[EXERCISE AIM]:
Leave out the images and repeat the listing below without a single change.

[SOURCE DATA]:
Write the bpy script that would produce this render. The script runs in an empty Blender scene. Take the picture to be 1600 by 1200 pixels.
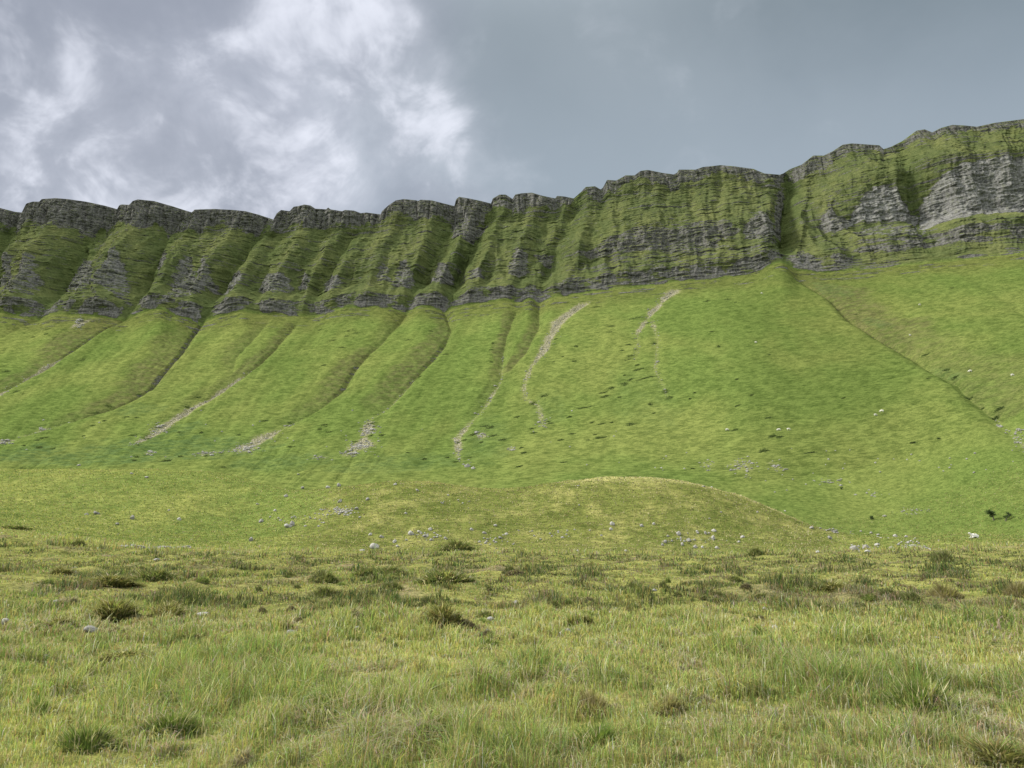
import bpy, math, random
import numpy as np
from mathutils import Vector
rad = math.radians
sc = bpy.context.scene
COL = sc.collection
# ------------------------------------------------------------ camera
EYE = 1.65; PITCH = rad(12.0); FPX = 1155.0
cd = bpy.data.cameras.new("camera"); cam = bpy.data.objects.new("camera", cd); COL.objects.link(cam)
cam.location = (0, 0, EYE); cam.rotation_euler = (rad(90) + PITCH, 0, 0)
cd.sensor_width = 36; cd.lens = 36 * FPX / 1600; cd.clip_start = 0.1; cd.clip_end = 6000
sc.camera = cam
# ------------------------------------------------------------ light and exposure
SUN_DIR = Vector((-0.80, 0.10, 0.60)).normalized()          # towards the sun: to the left and high
sd = bpy.data.lights.new("sun", 'SUN'); sd.energy = 3.1; sd.angle = rad(11); sd.color = (1.0, 0.95, 0.86)
sun = bpy.data.objects.new("sun", sd); COL.objects.link(sun)
sun.rotation_euler = SUN_DIR.to_track_quat('Z', 'Y').to_euler()
sc.view_settings.view_transform = 'Standard'; sc.view_settings.look = 'None'
sc.view_settings.exposure = 0.85; sc.view_settings.gamma = 1; sc.view_settings.use_curve_mapping = False
sc.cycles.max_bounces = 5; sc.cycles.diffuse_bounces = 3; sc.cycles.transmission_bounces = 2

class NT:
    """tiny helper for building node trees"""
    def __init__(s, tree): s.t = tree; s.n = tree.nodes; s.l = tree.links
    def new(s, kind, **kw):
        n = s.n.new(kind)
        for k, v in kw.items(): setattr(n, k, v)
        return n
    def put(s, sock, v):
        if isinstance(v, bpy.types.NodeSocket): s.l.new(v, sock)
        elif v is not None:
            try: sock.default_value = v
            except Exception: sock.default_value = (*v, 1.0)
    def math(s, op, a, b=None, c=None, clamp=False):
        n = s.new('ShaderNodeMath', operation=op, use_clamp=clamp)
        s.put(n.inputs[0], a)
        if b is not None: s.put(n.inputs[1], b)
        if c is not None: s.put(n.inputs[2], c)
        return n.outputs[0]
    def vmath(s, op, a, b=None):
        n = s.new('ShaderNodeVectorMath', operation=op); s.put(n.inputs[0], a)
        if b is not None: s.put(n.inputs[1], b)
        return n.outputs['Value'] if op in ('DOT_PRODUCT', 'LENGTH') else n.outputs[0]
    def mixc(s, f, a, b, mode='MIX'):
        n = s.new('ShaderNodeMix', data_type='RGBA', blend_type=mode)
        s.put(n.inputs[0], f); s.put(n.inputs[6], a); s.put(n.inputs[7], b); return n.outputs[2]
    def noise(s, vec, scale, detail=4, rough=0.55, dist=0.0):
        n = s.new('ShaderNodeTexNoise'); s.put(n.inputs['Vector'], vec); n.inputs['Scale'].default_value = scale
        n.inputs['Detail'].default_value = detail; n.inputs['Roughness'].default_value = rough
        n.inputs['Distortion'].default_value = dist; return n.outputs[0]
    def ramp(s, f, lo, hi, a=0.0, b=1.0):
        n = s.new('ShaderNodeMapRange', interpolation_type='SMOOTHSTEP'); s.put(n.inputs[0], f)
        n.inputs[1].default_value = lo; n.inputs[2].default_value = hi
        n.inputs[3].default_value = a; n.inputs[4].default_value = b; return n.outputs[0]
    def scale(s, vec, xyz):
        n = s.new('ShaderNodeVectorMath', operation='MULTIPLY'); s.put(n.inputs[0], vec); n.inputs[1].default_value = xyz
        return n.outputs[0]

def ray(px, py):
    """photo pixel (1600 x 1200) -> (X/Y, (Z-EYE)/Y)"""
    xn = (np.asarray(px, float) - 800) / FPX; yn = (600 - np.asarray(py, float)) / FPX
    den = math.cos(PITCH) - yn * math.sin(PITCH)
    return xn / den, (math.sin(PITCH) + yn * math.cos(PITCH)) / den

def sky_dir(px, py):
    k, e = ray(px, py); v = np.array([float(k), 1.0, float(e)]); return tuple(v / np.linalg.norm(v))

# ------------------------------------------------------------ sky: broken overcast over a Nishita sky
w = bpy.data.worlds.new("World"); sc.world = w; w.use_nodes = True
N = NT(w.node_tree); N.n.clear()
tc = N.new('ShaderNodeTexCoord').outputs['Generated']
sky = N.new('ShaderNodeTexSky', sky_type='NISHITA'); sky.sun_disc = False
sky.sun_elevation = math.asin(SUN_DIR.z); sky.sun_rotation = math.atan2(SUN_DIR.x, SUN_DIR.y)
sep = N.new('ShaderNodeSeparateXYZ'); N.put(sep.inputs[0], tc)
dx, dy, dz = sep.outputs
up = N.math('ADD', N.math('MAXIMUM', dz, 0.0), 0.75)
comb = N.new('ShaderNodeCombineXYZ')
N.put(comb.inputs[0], N.math('DIVIDE', dx, up)); N.put(comb.inputs[1], N.math('DIVIDE', dy, up)); comb.inputs[2].default_value = 3.7
P = comb.outputs[0]
n1 = N.noise(P, 1.9, 7, 0.52, 0.25)
n2 = N.noise(P, 4.6, 6, 0.55, 0.4)
n3 = N.noise(N.scale(P, (1.0, 1.0, 2.0)), 0.8, 4, 0.5)
def lobe(px, py, width, out=1.0):
    """soft opening in the cloud round one direction of the sky"""
    d = N.vmath('DOT_PRODUCT', tc, sky_dir(px, py))
    return N.ramp(d, math.cos(width), 1.0, 0.0, out)
open_ = N.math('ADD', lobe(545, 90, .17, 1.15), lobe(590, 175, .15, .70))
for a in ((505, 5, .12, .45), (110, 190, .26, .42), (320, 280, .22, .62), (470, 290, .14, .50), (745, 282, .11, .80), (40, 310, .20, .42), (410, 200, .2, .25), (20, 110, .15, .15)):
    open_ = N.math('ADD', open_, lobe(*a))
turb = N.ramp(N.math('ADD', N.math('MULTIPLY', n1, 0.5), N.math('MULTIPLY', n2, 0.55)), 0.37, 0.68)
n4 = N.noise(P, 10.0, 5, .58, .5); n5 = N.noise(P, 24.0, 4, .55, .4)
cover = N.math('ADD', N.math('ADD', N.math('MULTIPLY', n2, .55), N.math('MULTIPLY', n4, .60)), N.math('MULTIPLY', n5, .25))
soft = N.ramp(N.math('ADD', N.math('MULTIPLY', N.math('MINIMUM', open_, 1.15), .40), N.math('MULTIPLY', N.math('SUBTRACT', cover, .70), 1.5)), 0.05, 0.95, 0.0, 0.62)
knot = N.ramp(N.math('ADD', N.math('MULTIPLY', N.math('MINIMUM', open_, 1.25), .46), N.math('MULTIPLY', N.math('SUBTRACT', N.math('ADD', N.math('MULTIPLY', n4, .7), N.math('MULTIPLY', n5, .3)), .5), 2.6)), 0.42, 0.90)
bright = N.math('ADD', soft, N.math('MULTIPLY', knot, .42))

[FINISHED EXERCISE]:
Write the bpy script that would produce this render. The script runs in an empty Blender scene. Take the picture to be 1600 by 1200 pixels.
import bpy, math, random
import numpy as np
from mathutils import Vector
rad = math.radians
sc = bpy.context.scene
COL = sc.collection
# ------------------------------------------------------------ camera
EYE = 1.65; PITCH = rad(12.0); FPX = 1155.0
cd = bpy.data.cameras.new("camera"); cam = bpy.data.objects.new("camera", cd); COL.objects.link(cam)
cam.location = (0, 0, EYE); cam.rotation_euler = (rad(90) + PITCH, 0, 0)
cd.sensor_width = 36; cd.lens = 36 * FPX / 1600; cd.clip_start = 0.1; cd.clip_end = 6000
sc.camera = cam
# ------------------------------------------------------------ light and exposure
SUN_DIR = Vector((-0.80, 0.10, 0.60)).normalized()          # towards the sun: to the left and high
sd = bpy.data.lights.new("sun", 'SUN'); sd.energy = 3.1; sd.angle = rad(11); sd.color = (1.0, 0.95, 0.86)
sun = bpy.data.objects.new("sun", sd); COL.objects.link(sun)
sun.rotation_euler = SUN_DIR.to_track_quat('Z', 'Y').to_euler()
sc.view_settings.view_transform = 'Standard'; sc.view_settings.look = 'None'
sc.view_settings.exposure = 0.85; sc.view_settings.gamma = 1; sc.view_settings.use_curve_mapping = False
sc.cycles.max_bounces = 5; sc.cycles.diffuse_bounces = 3; sc.cycles.transmission_bounces = 2

class NT:
    """tiny helper for building node trees"""
    def __init__(s, tree): s.t = tree; s.n = tree.nodes; s.l = tree.links
    def new(s, kind, **kw):
        n = s.n.new(kind)
        for k, v in kw.items(): setattr(n, k, v)
        return n
    def put(s, sock, v):
        if isinstance(v, bpy.types.NodeSocket): s.l.new(v, sock)
        elif v is not None:
            try: sock.default_value = v
            except Exception: sock.default_value = (*v, 1.0)
    def math(s, op, a, b=None, c=None, clamp=False):
        n = s.new('ShaderNodeMath', operation=op, use_clamp=clamp)
        s.put(n.inputs[0], a)
        if b is not None: s.put(n.inputs[1], b)
        if c is not None: s.put(n.inputs[2], c)
        return n.outputs[0]
    def vmath(s, op, a, b=None):
        n = s.new('ShaderNodeVectorMath', operation=op); s.put(n.inputs[0], a)
        if b is not None: s.put(n.inputs[1], b)
        return n.outputs['Value'] if op in ('DOT_PRODUCT', 'LENGTH') else n.outputs[0]
    def mixc(s, f, a, b, mode='MIX'):
        n = s.new('ShaderNodeMix', data_type='RGBA', blend_type=mode)
        s.put(n.inputs[0], f); s.put(n.inputs[6], a); s.put(n.inputs[7], b); return n.outputs[2]
    def noise(s, vec, scale, detail=4, rough=0.55, dist=0.0):
        n = s.new('ShaderNodeTexNoise'); s.put(n.inputs['Vector'], vec); n.inputs['Scale'].default_value = scale
        n.inputs['Detail'].default_value = detail; n.inputs['Roughness'].default_value = rough
        n.inputs['Distortion'].default_value = dist; return n.outputs[0]
    def ramp(s, f, lo, hi, a=0.0, b=1.0):
        n = s.new('ShaderNodeMapRange', interpolation_type='SMOOTHSTEP'); s.put(n.inputs[0], f)
        n.inputs[1].default_value = lo; n.inputs[2].default_value = hi
        n.inputs[3].default_value = a; n.inputs[4].default_value = b; return n.outputs[0]
    def scale(s, vec, xyz):
        n = s.new('ShaderNodeVectorMath', operation='MULTIPLY'); s.put(n.inputs[0], vec); n.inputs[1].default_value = xyz
        return n.outputs[0]

def ray(px, py):
    """photo pixel (1600 x 1200) -> (X/Y, (Z-EYE)/Y)"""
    xn = (np.asarray(px, float) - 800) / FPX; yn = (600 - np.asarray(py, float)) / FPX
    den = math.cos(PITCH) - yn * math.sin(PITCH)
    return xn / den, (math.sin(PITCH) + yn * math.cos(PITCH)) / den

def sky_dir(px, py):
    k, e = ray(px, py); v = np.array([float(k), 1.0, float(e)]); return tuple(v / np.linalg.norm(v))

# ------------------------------------------------------------ sky: broken overcast over a Nishita sky
w = bpy.data.worlds.new("World"); sc.world = w; w.use_nodes = True
N = NT(w.node_tree); N.n.clear()
tc = N.new('ShaderNodeTexCoord').outputs['Generated']
sky = N.new('ShaderNodeTexSky', sky_type='NISHITA'); sky.sun_disc = False
sky.sun_elevation = math.asin(SUN_DIR.z); sky.sun_rotation = math.atan2(SUN_DIR.x, SUN_DIR.y)
sep = N.new('ShaderNodeSeparateXYZ'); N.put(sep.inputs[0], tc)
dx, dy, dz = sep.outputs
up = N.math('ADD', N.math('MAXIMUM', dz, 0.0), 0.75)
comb = N.new('ShaderNodeCombineXYZ')
N.put(comb.inputs[0], N.math('DIVIDE', dx, up)); N.put(comb.inputs[1], N.math('DIVIDE', dy, up)); comb.inputs[2].default_value = 3.7
P = comb.outputs[0]
n1 = N.noise(P, 1.9, 7, 0.52, 0.25)
n2 = N.noise(P, 4.6, 6, 0.55, 0.4)
n3 = N.noise(N.scale(P, (1.0, 1.0, 2.0)), 0.8, 4, 0.5)
def lobe(px, py, width, out=1.0):
    """soft opening in the cloud round one direction of the sky"""
    d = N.vmath('DOT_PRODUCT', tc, sky_dir(px, py))
    return N.ramp(d, math.cos(width), 1.0, 0.0, out)
open_ = N.math('ADD', lobe(545, 90, .17, 1.15), lobe(590, 175, .15, .70))
for a in ((505, 5, .12, .45), (110, 190, .26, .42), (320, 280, .22, .62), (470, 290, .14, .50), (745, 282, .11, .80), (40, 310, .20, .42), (410, 200, .2, .25), (20, 110, .15, .15)):
    open_ = N.math('ADD', open_, lobe(*a))
turb = N.ramp(N.math('ADD', N.math('MULTIPLY', n1, 0.5), N.math('MULTIPLY', n2, 0.55)), 0.37, 0.68)
n4 = N.noise(P, 10.0, 5, .58, .5); n5 = N.noise(P, 24.0, 4, .55, .4)
cover = N.math('ADD', N.math('ADD', N.math('MULTIPLY', n2, .55), N.math('MULTIPLY', n4, .60)), N.math('MULTIPLY', n5, .25))
soft = N.ramp(N.math('ADD', N.math('MULTIPLY', N.math('MINIMUM', open_, 1.15), .40), N.math('MULTIPLY', N.math('SUBTRACT', cover, .70), 1.5)), 0.05, 0.95, 0.0, 0.62)
knot = N.ramp(N.math('ADD', N.math('MULTIPLY', N.math('MINIMUM', open_, 1.25), .46), N.math('MULTIPLY', N.math('SUBTRACT', N.math('ADD', N.math('MULTIPLY', n4, .7), N.math('MULTIPLY', n5, .3)), .5), 2.6)), 0.42, 0.90)
bright = N.math('ADD', soft, N.math('MULTIPLY', knot, .42))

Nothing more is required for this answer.